DIFFUSION CHARACTERISTIC OF SEVERAL ELEMENTS IN COPPER DURING AN ELECTRIC SPARK PROCESSING UNDER A CONSTANT MAGNETIC FIELD

Abstract

The surface of Cu cathode was alloyed by several elements, including pure Ni , Fe , Ag and pyrolytic graphite, during electric spark processing technology (ESP). The energy, gap between the electrode and matrix, and the total fabricating time of ESP are 0.9 J, 0.5 mm, and 30 s, respectively. The ESP was performed under a constant magnetic field (CMF) of 630 kA/m. The atom distribution profiles along the depth were measured by a serial sectioning and autoradiography. The lattice constants were studied by an X-ray diffractometer.

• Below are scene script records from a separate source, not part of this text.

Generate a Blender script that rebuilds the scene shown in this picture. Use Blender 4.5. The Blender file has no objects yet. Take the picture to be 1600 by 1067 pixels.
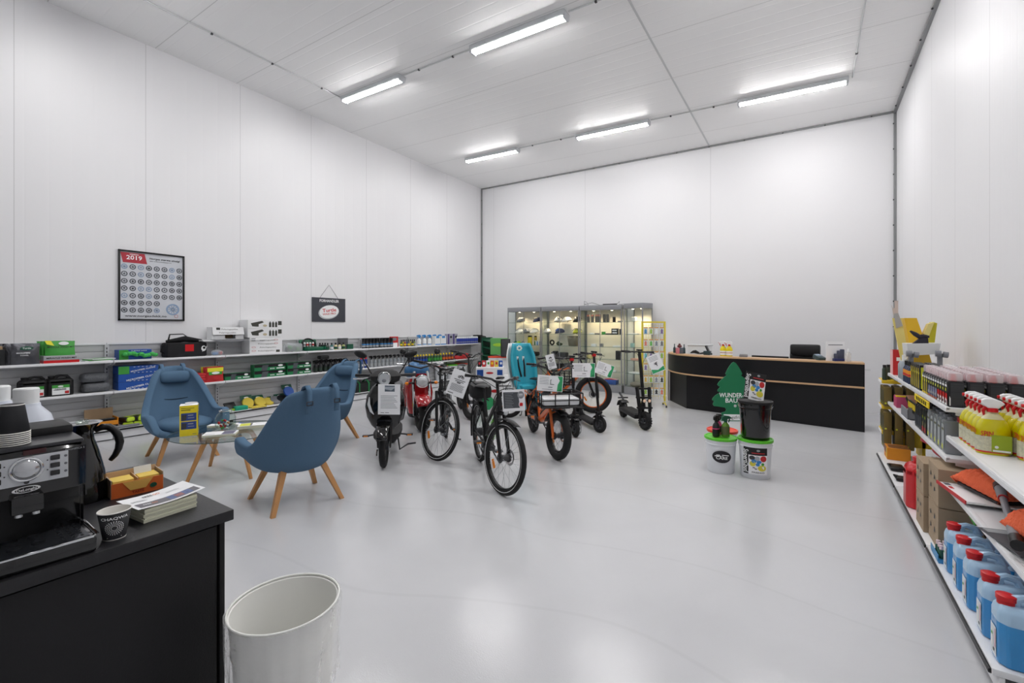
import bpy, bmesh, math, random
from mathutils import Vector, Matrix, Euler
random.seed(7)
SC = bpy.context.scene
COL = SC.collection
PI = math.pi
R = math.radians

# ---------- camera ----------
FPX, CXP, HY, CH = 700.0, 800.0, 511.0, 1.6      # focal length in px of the 1600x1067 frame, horizon row, camera height
TH = math.atan2(467, FPX)
cam_d = bpy.data.cameras.new('camera')
cam = bpy.data.objects.new('camera', cam_d)
COL.objects.link(cam)
cam.location = (0, 0, CH)
cam.rotation_euler = (R(90), 0, TH)
cam_d.sensor_width = 36.0
cam_d.lens = FPX / 1600 * 36
cam_d.shift_y = (HY - 533.5) / 1600
cam_d.clip_start = 0.05
SC.camera = cam

# ---------- world, exposure ----------
w = bpy.data.worlds.new('world'); SC.world = w; w.use_nodes = True
w.node_tree.nodes['Background'].inputs[0].default_value = (0.8, 0.85, 0.9, 1)
w.node_tree.nodes['Background'].inputs[1].default_value = 0.05
SC.view_settings.view_transform = 'Standard'
SC.view_settings.look = 'None'
SC.view_settings.gamma = 1
SC.view_settings.use_curve_mapping = False
SC.view_settings.exposure = 0.0
TUBE_POWER = 80.0          # emission strength of the fluorescent diffusers
SPOT_POWER = 22.0           # cabinet halogen spots, W
SC.cycles.max_bounces = 10
SC.cycles.diffuse_bounces = 5
SC.cycles.glossy_bounces = 4
SC.cycles.transparent_max_bounces = 24
SC.cycles.caustics_reflective = False
SC.cycles.caustics_refractive = False
SC.cycles.sample_clamp_indirect = 6

FW = (-math.sin(TH), math.cos(TH)); RT = (math.cos(TH), math.sin(TH))
def P(px, py, X=None, Y=None, Z=None, D=None):
    """room point seen at a pixel of the survey photograph, on the plane X=, Y=, Z= or at depth D="""
    a = (px - CXP) / FPX; b = (HY - py) / FPX
    r = (FW[0] + RT[0]*a, FW[1] + RT[1]*a, b)
    if X is not None: t = X / r[0]
    elif Y is not None: t = Y / r[1]
    elif Z is not None: t = (Z - CH) / r[2]
    else: t = D
    return Vector((r[0]*t, r[1]*t, CH + r[2]*t))

# ---------- materials ----------
def lin(c):
    if isinstance(c, str):
        c = [int(c[i:i+2], 16)/255 for i in (0, 2, 4)]
    return tuple((x/12.92 if x <= .04045 else ((x+.055)/1.055)**2.4) for x in c) + (1,)
MATS = {}
def mat(name, col='808080', rough=.5, metal=0, spec=.5, trans=0, emit=0, alpha=1, noise=0, nscale=8, bump=0, bscale=60, coat=0, ior=1.45, sub=0):
    if name in MATS: return MATS[name]
    m = bpy.data.materials.new(name); m.use_nodes = True
    nt = m.node_tree; b = nt.nodes['Principled BSDF']
    c = lin(col)
    b.inputs['Base Color'].default_value = c
    b.inputs['Roughness'].default_value = rough
    b.inputs['Metallic'].default_value = metal
    b.inputs['Specular IOR Level'].default_value = spec
    b.inputs['Transmission Weight'].default_value = trans
    b.inputs['IOR'].default_value = ior
    b.inputs['Coat Weight'].default_value = coat
    b.inputs['Alpha'].default_value = alpha
    if emit:
        b.inputs['Emission Color'].default_value = c
        b.inputs['Emission Strength'].default_value = emit
    if noise or bump:
        tc = nt.nodes.new('ShaderNodeTexCoord')
    if noise:
        n = nt.nodes.new('ShaderNodeTexNoise'); n.inputs['Scale'].default_value = nscale; n.inputs['Detail'].default_value = 4
        nt.links.new(tc.outputs['Object'], n.inputs['Vector'])
        mx = nt.nodes.new('ShaderNodeMix'); mx.data_type = 'RGBA'
        mx.inputs['A'].default_value = tuple(x*(1-noise) for x in c[:3]) + (1,)
        mx.inputs['B'].default_value = tuple(min(1, x*(1+noise)) for x in c[:3]) + (1,)
        nt.links.new(n.outputs['Fac'], mx.inputs['Factor']); nt.links.new(mx.outputs['Result'], b.inputs['Base Color'])
    if bump:
        n2 = nt.nodes.new('ShaderNodeTexNoise'); n2.inputs['Scale'].default_value = bscale; n2.inputs['Detail'].default_value = 3
        nt.links.new(tc.outputs['Object'], n2.inputs['Vector'])
        bp = nt.nodes.new('ShaderNodeBump'); bp.inputs['Strength'].default_value = bump; bp.inputs['Distance'].default_value = .01
        nt.links.new(n2.outputs['Fac'], bp.inputs['Height']); nt.links.new(bp.outputs['Normal'], b.inputs['Normal'])
    MATS[name] = m
    return m
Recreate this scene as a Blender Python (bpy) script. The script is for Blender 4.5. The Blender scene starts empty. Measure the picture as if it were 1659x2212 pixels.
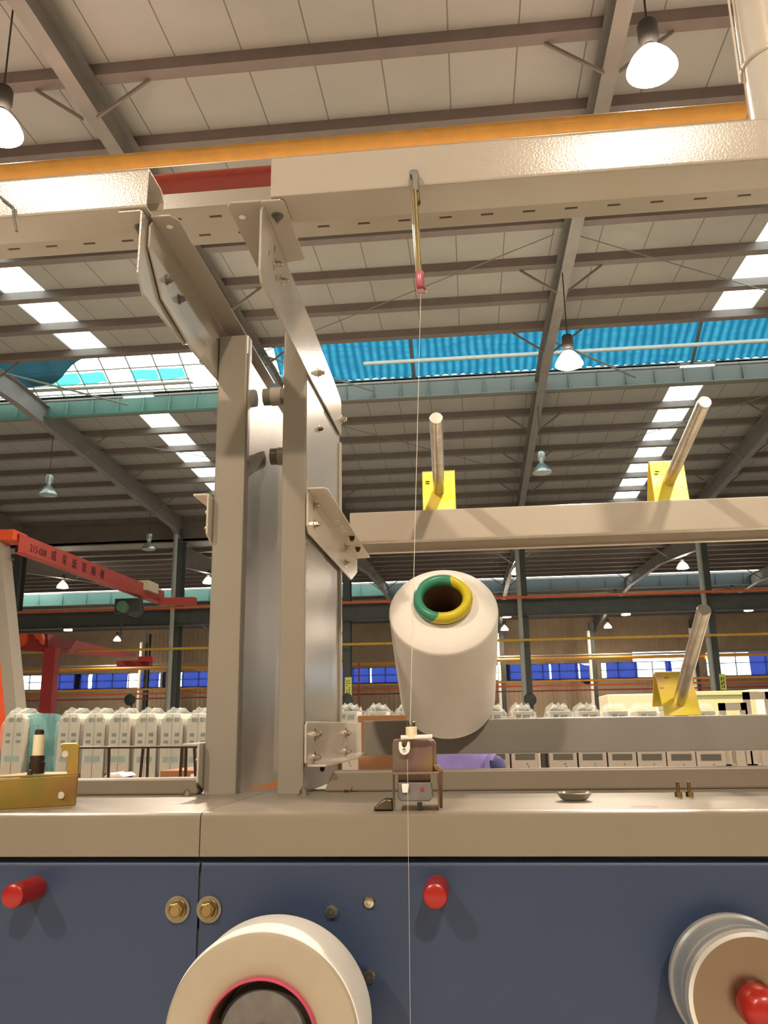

The results show that there is one or several concentration peaks in the subsurface of Cu . When the depth is beyond the location corresponding to the concentration peaks, the concentration distribution in the matrix can be described by an exponential function. Fe and C atoms can homogeneously diffuse into the Cu lattice, accompanied by mechanical mixtures, and no traces of diffusion along the grain boundaries can be found. Comparing with the condition without a CMF, the diffusion coefficient decreases when the magnetic field is parallel to the surface, whereas the diffusion coefficient is the smallest when the magnetic field is perpendicular to the surface. The lattice constant of Cu becomes smaller after the ESP.